··· Information shown
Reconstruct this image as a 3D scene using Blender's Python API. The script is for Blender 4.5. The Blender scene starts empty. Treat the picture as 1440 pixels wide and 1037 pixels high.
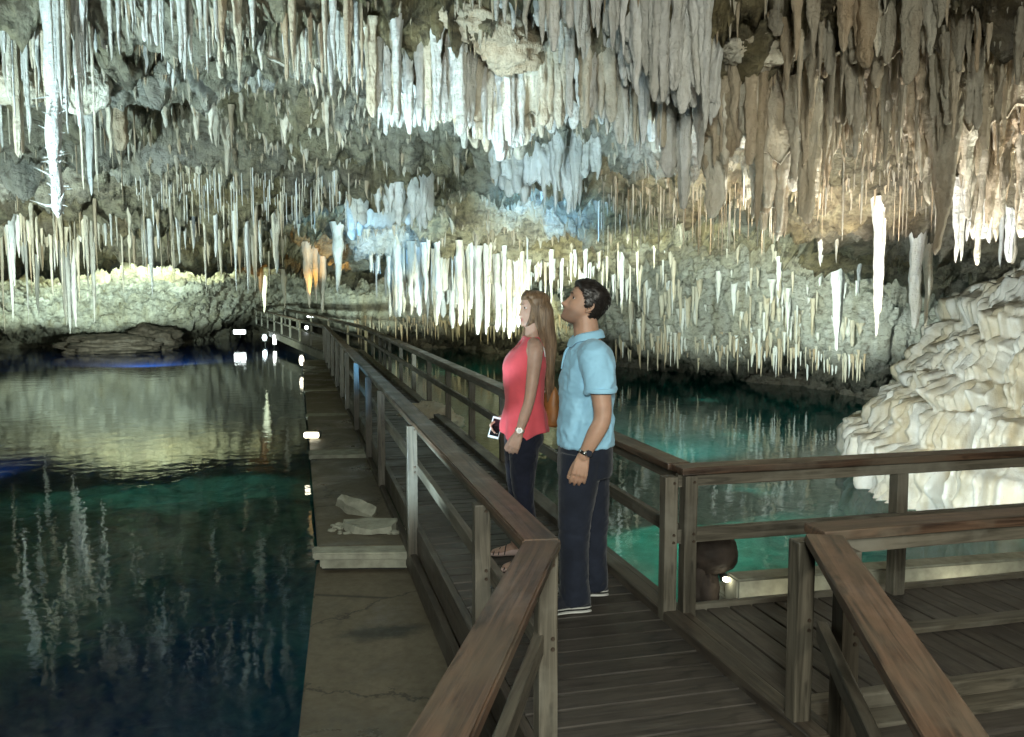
import bpy, bmesh, math, random
import numpy as np
from mathutils import Vector, Matrix

random.seed(11)
rng = np.random.default_rng(7)
scene = bpy.context.scene
COL = scene.collection
R = math.radians

# ------------------------------------------------------------------ camera
EYE = 1.72                      # eye height above the boardwalk, which is z = 0
FOC = 1200.0                    # focal length in photo pixels (1440 wide)
PITCH = math.atan(100.5 / 1200.0)
YAW = R(14.08)                  # the boardwalk runs along +Y; the camera looks 14 degrees to its right
cam_data = bpy.data.cameras.new('camera')
cam_data.sensor_width = 36.0
cam_data.lens = FOC / 1440.0 * 36.0
cam_data.clip_start = 0.05
cam_data.clip_end = 400.0
cam = bpy.data.objects.new('camera', cam_data)
COL.objects.link(cam)
cam.location = (0, 0, EYE)
cam.rotation_euler = (math.pi / 2 - PITCH, 0, -YAW)
scene.camera = cam

# ------------------------------------------------------------------ world, exposure
world = bpy.data.worlds.new('World')
scene.world = world
world.use_nodes = True
world.node_tree.nodes['Background'].inputs[0].default_value = (0.02, 0.025, 0.03, 1)   # underground: no sky reaches in
world.node_tree.nodes['Background'].inputs[1].default_value = 0.3
vs = scene.view_settings
vs.view_transform = 'Standard'
vs.look = 'None'
vs.exposure = 0.15
vs.gamma = 1.0
vs.use_curve_mapping = False
cy = scene.cycles
cy.use_denoising = True
cy.max_bounces = 6
cy.diffuse_bounces = 3
cy.glossy_bounces = 3
cy.transmission_bounces = 3
cy.transparent_max_bounces = 8
cy.sample_clamp_indirect = 4.0
cy.caustics_reflective = False
cy.caustics_refractive = False


def cam_ray(px, py):
    """world direction through photo pixel(s), scaled so that its horizontal forward part is 1"""
    x = (np.asarray(px, float) - 720.0) / FOC
    y = -(np.asarray(py, float) - 518.5) / FOC
    f = math.cos(PITCH) + y * math.sin(PITCH)
    u = y * math.cos(PITCH) - math.sin(PITCH)
    x, u = x / f, u / f
    return np.stack([x * math.cos(YAW) + math.sin(YAW), -x * math.sin(YAW) + math.cos(YAW), u], -1)


def at(px, py, d):
    """point at forward distance d metres seen at photo pixel px, py"""
    return np.array([0, 0, EYE]) + cam_ray(px, py) * np.asarray(d, float)[..., None]


def on_z(px, py, z):
    r = cam_ray(px, py)
    return np.array([0, 0, EYE]) + r * ((z - EYE) / r[..., 2])[..., None]


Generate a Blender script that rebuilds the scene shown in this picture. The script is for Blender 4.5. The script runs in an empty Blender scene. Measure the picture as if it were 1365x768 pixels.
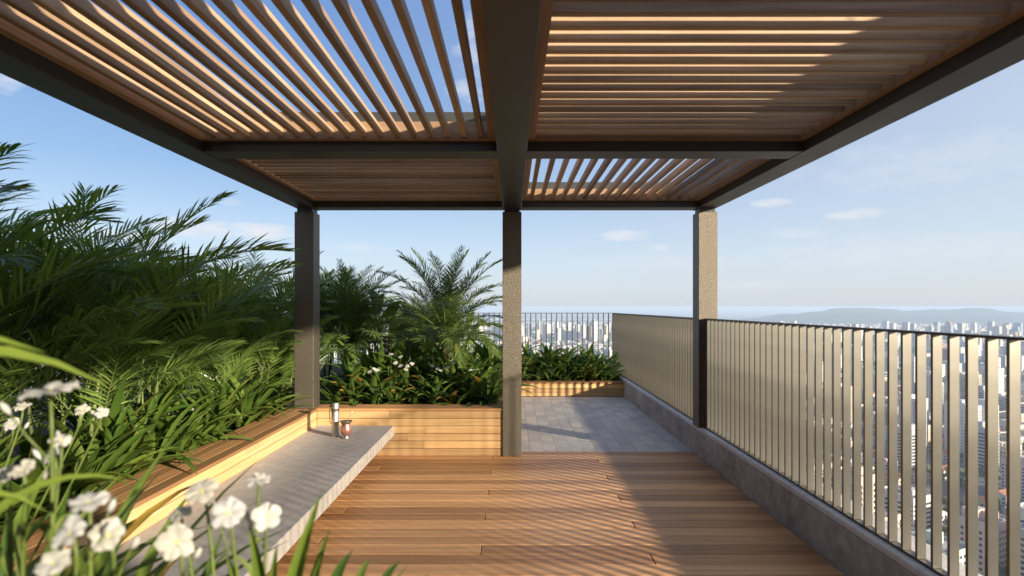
······
= Exercise brief =
Print every entry exactly as written, without the pictures.

= Exercise solution =
Reconstruct this image as a 3D scene using Blender's Python API. The script is for Blender 4.5. The Blender scene starts empty. Treat the picture as 1440 pixels wide and 1037 pixels high.
import bpy, bmesh, math, random
import numpy as np
from mathutils import Vector, Matrix

random.seed(11)
rng = np.random.default_rng(7)
scene = bpy.context.scene
COL = scene.collection
R = math.radians

# ------------------------------------------------------------------ camera
EYE = 1.72                      # eye height above the boardwalk, which is z = 0
FOC = 1200.0                    # focal length in photo pixels (1440 wide)
PITCH = math.atan(100.5 / 1200.0)
YAW = R(14.08)                  # the boardwalk runs along +Y; the camera looks 14 degrees to its right
cam_data = bpy.data.cameras.new('camera')
cam_data.sensor_width = 36.0
cam_data.lens = FOC / 1440.0 * 36.0
cam_data.clip_start = 0.05
cam_data.clip_end = 400.0
cam = bpy.data.objects.new('camera', cam_data)
COL.objects.link(cam)
cam.location = (0, 0, EYE)
cam.rotation_euler = (math.pi / 2 - PITCH, 0, -YAW)
scene.camera = cam

# ------------------------------------------------------------------ world, exposure
world = bpy.data.worlds.new('World')
scene.world = world
world.use_nodes = True
world.node_tree.nodes['Background'].inputs[0].default_value = (0.02, 0.025, 0.03, 1)   # underground: no sky reaches in
world.node_tree.nodes['Background'].inputs[1].default_value = 0.3
vs = scene.view_settings
vs.view_transform = 'Standard'
vs.look = 'None'
vs.exposure = 0.15
vs.gamma = 1.0
vs.use_curve_mapping = False
cy = scene.cycles
cy.use_denoising = True
cy.max_bounces = 6
cy.diffuse_bounces = 3
cy.glossy_bounces = 3
cy.transmission_bounces = 3
cy.transparent_max_bounces = 8
cy.sample_clamp_indirect = 4.0
cy.caustics_reflective = False
cy.caustics_refractive = False


def cam_ray(px, py):
    """world direction through photo pixel(s), scaled so that its horizontal forward part is 1"""
    x = (np.asarray(px, float) - 720.0) / FOC
    y = -(np.asarray(py, float) - 518.5) / FOC
    f = math.cos(PITCH) + y * math.sin(PITCH)
    u = y * math.cos(PITCH) - math.sin(PITCH)
    x, u = x / f, u / f
    return np.stack([x * math.cos(YAW) + math.sin(YAW), -x * math.sin(YAW) + math.cos(YAW), u], -1)


def at(px, py, d):
    """point at forward distance d metres seen at photo pixel px, py"""
    return np.array([0, 0, EYE]) + cam_ray(px, py) * np.asarray(d, float)[..., None]


def on_z(px, py, z):
    r = cam_ray(px, py)
    return np.array([0, 0, EYE]) + r * ((z - EYE) / r[..., 2])[..., None]


Generate a Blender script that rebuilds the scene shown in this picture. The script is for Blender 4.5. The script runs in an empty Blender scene. Measure the picture as if it were 1365x768 pixels.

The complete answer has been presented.